Menurut Johanes, tingkah laku China di atas menyebabkan berbagai kelompok masyarakat di negara-negara Asia Tenggara bersikap hati-hati dan waspada terhadap gagasan asal China tersebut.
Dia merujuk pada tulisan Hoang Thi Ha, peneliti dari ISEAS Yusof Ishak Institute, Singapura, yang memperlihatkan minimnya dukungan masyarakat Asia Tenggara terhadap GSI.
“Dari 1308 responden yang turut serta dalam survey yang dilakukan Hoang Thi Ha dan para koleganya, hanya 27,4 persen merasa yakin atau sangat yakin bahwa GSI akan membawa keuntungan bagi wilayah Asia tenggara. 44,5 persen responden merasa kurang yakin atau bahkan tidak yakin sama sekali,” jelasnya.
Ia juga menuturkan bahwa hanya 19 persen responden yang meyakini bahwa GSI akan membawa keuntungan bagi Indonesia.
Senada dengan mayoritas responden survey yang dilakukan oleh lembaga think tank asal Singapura di atas, Johanes juga beranggapan bahwa GSI perlu disikapi dengan kewaspadaan. Ia pun mengapresiasi sikap pemerintah Indonesia yang terkesan hati-hati dalam menanggapi inisiatif China tersebut.
“Indonesia hanya menyatakan memperhatikan keberadaan GSI dan siap untuk bekerja bersama pihak Cina dalam memastikan kedamaian dan stabilitas melalui dialog dan diplomasi," ujar Johanes.

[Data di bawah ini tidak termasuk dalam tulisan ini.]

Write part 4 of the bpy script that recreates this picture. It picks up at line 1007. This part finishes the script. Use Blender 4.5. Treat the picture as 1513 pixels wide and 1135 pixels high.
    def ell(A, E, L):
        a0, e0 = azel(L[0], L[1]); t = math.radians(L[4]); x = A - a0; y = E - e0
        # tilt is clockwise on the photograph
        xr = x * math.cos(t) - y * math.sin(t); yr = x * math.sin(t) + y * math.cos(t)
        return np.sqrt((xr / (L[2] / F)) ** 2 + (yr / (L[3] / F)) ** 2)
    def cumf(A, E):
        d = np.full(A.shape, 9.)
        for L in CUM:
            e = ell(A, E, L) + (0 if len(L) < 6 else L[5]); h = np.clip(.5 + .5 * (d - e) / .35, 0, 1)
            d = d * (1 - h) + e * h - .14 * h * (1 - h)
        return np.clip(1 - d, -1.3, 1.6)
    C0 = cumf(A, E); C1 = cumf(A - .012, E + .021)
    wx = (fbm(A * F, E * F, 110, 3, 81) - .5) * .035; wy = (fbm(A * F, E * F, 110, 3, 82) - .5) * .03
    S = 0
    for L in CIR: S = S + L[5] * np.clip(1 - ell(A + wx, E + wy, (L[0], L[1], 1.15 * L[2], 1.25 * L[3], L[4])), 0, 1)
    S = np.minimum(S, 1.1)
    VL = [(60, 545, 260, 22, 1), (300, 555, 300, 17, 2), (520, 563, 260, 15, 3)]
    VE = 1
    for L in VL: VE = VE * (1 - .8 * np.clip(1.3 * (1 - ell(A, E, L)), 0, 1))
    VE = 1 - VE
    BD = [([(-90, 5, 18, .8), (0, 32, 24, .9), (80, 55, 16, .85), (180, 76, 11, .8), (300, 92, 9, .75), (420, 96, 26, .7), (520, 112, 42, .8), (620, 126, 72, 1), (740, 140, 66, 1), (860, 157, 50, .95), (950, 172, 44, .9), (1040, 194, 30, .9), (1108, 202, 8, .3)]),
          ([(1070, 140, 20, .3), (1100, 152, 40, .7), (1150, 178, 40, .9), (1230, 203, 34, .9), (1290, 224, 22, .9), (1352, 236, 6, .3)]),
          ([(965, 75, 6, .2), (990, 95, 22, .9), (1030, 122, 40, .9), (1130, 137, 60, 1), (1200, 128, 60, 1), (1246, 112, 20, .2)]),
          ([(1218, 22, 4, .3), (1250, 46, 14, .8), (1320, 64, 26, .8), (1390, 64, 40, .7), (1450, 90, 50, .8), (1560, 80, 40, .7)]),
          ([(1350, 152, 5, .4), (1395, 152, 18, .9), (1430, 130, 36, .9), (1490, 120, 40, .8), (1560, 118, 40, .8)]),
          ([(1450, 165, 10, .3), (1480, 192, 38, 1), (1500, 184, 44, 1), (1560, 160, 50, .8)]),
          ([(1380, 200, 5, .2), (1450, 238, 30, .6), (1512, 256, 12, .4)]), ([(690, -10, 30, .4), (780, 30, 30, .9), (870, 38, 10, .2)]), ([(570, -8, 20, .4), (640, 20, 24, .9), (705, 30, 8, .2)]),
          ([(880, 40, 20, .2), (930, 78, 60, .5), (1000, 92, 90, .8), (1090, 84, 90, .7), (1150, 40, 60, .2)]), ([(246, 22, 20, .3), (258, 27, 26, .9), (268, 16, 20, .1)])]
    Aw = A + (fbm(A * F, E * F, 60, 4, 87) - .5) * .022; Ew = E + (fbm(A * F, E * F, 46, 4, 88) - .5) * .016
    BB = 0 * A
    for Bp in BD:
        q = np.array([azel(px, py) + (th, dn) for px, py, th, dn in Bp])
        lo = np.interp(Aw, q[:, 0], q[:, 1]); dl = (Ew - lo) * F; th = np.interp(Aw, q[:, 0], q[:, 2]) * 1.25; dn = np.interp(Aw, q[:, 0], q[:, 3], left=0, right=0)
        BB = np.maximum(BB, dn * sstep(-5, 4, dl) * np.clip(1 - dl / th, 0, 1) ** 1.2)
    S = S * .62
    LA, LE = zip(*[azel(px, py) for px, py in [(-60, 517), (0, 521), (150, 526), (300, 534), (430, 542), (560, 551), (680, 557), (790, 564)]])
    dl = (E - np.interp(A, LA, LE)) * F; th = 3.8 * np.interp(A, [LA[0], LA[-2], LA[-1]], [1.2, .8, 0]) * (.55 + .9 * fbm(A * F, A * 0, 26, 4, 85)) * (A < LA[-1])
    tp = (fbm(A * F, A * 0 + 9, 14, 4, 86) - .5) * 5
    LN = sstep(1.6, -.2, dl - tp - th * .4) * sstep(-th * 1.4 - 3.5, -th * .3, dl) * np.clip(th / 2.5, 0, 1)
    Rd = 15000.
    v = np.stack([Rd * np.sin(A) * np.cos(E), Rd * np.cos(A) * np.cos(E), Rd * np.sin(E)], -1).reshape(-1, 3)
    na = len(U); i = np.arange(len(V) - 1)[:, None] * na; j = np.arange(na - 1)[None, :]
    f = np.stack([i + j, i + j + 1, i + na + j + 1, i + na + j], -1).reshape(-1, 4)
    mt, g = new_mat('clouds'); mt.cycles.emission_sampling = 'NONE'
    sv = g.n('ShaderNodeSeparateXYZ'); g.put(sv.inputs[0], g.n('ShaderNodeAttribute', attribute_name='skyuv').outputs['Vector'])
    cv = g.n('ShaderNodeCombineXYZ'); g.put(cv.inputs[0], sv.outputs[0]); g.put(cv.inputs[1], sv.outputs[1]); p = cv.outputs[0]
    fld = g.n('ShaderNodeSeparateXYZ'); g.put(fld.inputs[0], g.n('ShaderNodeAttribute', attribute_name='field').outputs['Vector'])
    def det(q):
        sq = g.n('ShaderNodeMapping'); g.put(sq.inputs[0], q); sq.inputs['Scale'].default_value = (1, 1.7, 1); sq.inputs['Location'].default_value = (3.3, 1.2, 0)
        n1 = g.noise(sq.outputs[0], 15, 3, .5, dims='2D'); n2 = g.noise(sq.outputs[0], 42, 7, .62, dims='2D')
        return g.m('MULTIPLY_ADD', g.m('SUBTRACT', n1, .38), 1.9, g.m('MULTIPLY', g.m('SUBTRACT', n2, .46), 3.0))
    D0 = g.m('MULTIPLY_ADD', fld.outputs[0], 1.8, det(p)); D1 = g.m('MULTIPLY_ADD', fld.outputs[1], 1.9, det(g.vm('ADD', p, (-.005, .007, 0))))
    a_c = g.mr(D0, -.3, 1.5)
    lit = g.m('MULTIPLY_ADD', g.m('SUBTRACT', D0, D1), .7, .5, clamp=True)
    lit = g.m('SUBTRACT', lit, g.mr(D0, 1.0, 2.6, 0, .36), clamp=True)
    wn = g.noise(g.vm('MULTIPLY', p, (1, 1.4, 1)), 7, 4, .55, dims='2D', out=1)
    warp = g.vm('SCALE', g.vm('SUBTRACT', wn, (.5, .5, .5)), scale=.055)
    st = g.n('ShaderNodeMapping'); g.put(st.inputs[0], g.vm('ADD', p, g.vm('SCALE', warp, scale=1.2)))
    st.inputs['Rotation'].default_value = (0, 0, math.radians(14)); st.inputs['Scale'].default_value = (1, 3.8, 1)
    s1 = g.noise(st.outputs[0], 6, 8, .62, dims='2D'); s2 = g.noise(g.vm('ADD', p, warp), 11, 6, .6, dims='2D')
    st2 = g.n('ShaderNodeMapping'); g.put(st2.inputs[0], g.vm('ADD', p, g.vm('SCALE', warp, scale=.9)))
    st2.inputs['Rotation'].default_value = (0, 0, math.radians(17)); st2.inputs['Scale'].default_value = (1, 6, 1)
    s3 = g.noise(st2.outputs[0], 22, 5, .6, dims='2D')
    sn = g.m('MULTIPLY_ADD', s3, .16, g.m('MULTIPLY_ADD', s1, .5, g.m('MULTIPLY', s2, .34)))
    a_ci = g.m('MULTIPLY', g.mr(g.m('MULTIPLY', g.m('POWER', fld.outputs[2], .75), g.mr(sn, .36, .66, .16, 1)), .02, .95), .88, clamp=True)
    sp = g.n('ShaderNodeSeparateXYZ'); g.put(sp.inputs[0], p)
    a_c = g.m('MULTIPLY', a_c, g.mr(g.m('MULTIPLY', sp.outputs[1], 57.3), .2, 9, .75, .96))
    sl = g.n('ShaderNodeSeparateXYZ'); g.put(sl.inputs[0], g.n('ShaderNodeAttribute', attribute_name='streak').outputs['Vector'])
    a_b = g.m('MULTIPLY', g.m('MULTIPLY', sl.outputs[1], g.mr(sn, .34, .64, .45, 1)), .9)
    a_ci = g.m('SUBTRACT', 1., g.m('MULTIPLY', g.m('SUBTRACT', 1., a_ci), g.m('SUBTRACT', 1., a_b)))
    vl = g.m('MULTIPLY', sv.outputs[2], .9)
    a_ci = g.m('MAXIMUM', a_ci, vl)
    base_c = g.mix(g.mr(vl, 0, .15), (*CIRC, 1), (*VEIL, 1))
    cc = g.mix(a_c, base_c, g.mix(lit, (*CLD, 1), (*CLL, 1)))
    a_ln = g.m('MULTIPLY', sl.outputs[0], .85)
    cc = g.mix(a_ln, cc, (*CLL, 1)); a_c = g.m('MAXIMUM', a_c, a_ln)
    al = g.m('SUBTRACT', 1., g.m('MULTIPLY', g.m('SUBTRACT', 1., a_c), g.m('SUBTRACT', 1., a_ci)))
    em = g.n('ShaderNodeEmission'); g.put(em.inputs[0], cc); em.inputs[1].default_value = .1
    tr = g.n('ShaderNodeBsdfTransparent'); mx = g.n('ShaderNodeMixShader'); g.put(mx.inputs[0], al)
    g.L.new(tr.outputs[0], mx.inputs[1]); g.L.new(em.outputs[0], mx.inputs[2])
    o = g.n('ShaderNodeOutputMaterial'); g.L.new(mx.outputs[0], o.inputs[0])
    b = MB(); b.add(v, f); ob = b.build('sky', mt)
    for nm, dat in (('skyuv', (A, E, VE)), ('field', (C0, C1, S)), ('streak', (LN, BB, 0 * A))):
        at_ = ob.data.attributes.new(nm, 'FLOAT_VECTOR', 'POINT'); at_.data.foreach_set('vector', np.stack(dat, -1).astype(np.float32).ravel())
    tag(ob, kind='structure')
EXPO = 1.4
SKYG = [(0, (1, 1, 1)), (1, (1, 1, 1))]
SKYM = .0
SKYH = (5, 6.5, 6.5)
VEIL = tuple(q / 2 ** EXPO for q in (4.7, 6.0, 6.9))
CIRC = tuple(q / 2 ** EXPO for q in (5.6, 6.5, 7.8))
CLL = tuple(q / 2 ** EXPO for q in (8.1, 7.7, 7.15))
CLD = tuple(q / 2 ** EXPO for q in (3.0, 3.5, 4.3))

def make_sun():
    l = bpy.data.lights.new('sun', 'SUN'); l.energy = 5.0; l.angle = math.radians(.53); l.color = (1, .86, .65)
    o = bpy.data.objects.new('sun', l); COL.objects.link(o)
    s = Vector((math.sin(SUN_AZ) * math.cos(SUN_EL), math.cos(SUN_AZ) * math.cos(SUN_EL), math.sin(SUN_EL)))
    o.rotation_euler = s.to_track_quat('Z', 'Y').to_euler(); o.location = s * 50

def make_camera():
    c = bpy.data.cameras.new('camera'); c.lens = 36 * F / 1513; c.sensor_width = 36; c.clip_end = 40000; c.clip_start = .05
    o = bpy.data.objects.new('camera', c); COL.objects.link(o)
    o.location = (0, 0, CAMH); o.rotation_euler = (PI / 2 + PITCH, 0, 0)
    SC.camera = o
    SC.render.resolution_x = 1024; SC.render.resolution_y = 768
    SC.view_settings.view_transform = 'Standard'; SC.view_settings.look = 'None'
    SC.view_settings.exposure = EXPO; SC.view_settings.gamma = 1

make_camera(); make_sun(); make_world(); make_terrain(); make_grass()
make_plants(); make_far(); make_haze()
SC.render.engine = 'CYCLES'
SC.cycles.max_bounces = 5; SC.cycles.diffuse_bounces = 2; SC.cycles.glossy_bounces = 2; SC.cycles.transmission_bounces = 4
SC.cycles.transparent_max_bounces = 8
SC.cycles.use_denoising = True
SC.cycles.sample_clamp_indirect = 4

"Pernyataan ini, menurut pakar hukum internasional Aristyo Rizka Darmawan, memperlihatkan bahwa Indonesia hanya secara prinsip setuju untuk bekerja bersama China dalam hal GSI sambil menunggu pihak China mengartikulasi dan mengelaborasi insiatif yang masih belum terlalu jelas itu,” lanjut Johanes.
Dalam penutup pemaparannya, Johanes mengingatkan, bahwa selama China masih sibuk membangun kehadiran militernya di perairan LCS, menerapkan operasi gray-zone di wilayah ZEE negara-negara Asia Tenggara, termasuk di perairan dekat Kepulauan Natuna, serta membuat pengelompokan yang menyerupai blok aliansi seperti yang diupayakan dengan negara-negara Kepulauan Pasifik, maka retorika GSI—yang menekankan kedamaian, penghormatan kedaulatan, kesetiaan terhadap prinsip-prinsip Piagam PBB, dan penolakan terhadap mentalitas perang dingin—akan tetap tinggal sebagai retorika yang sulit untuk memperoleh kepercayaan.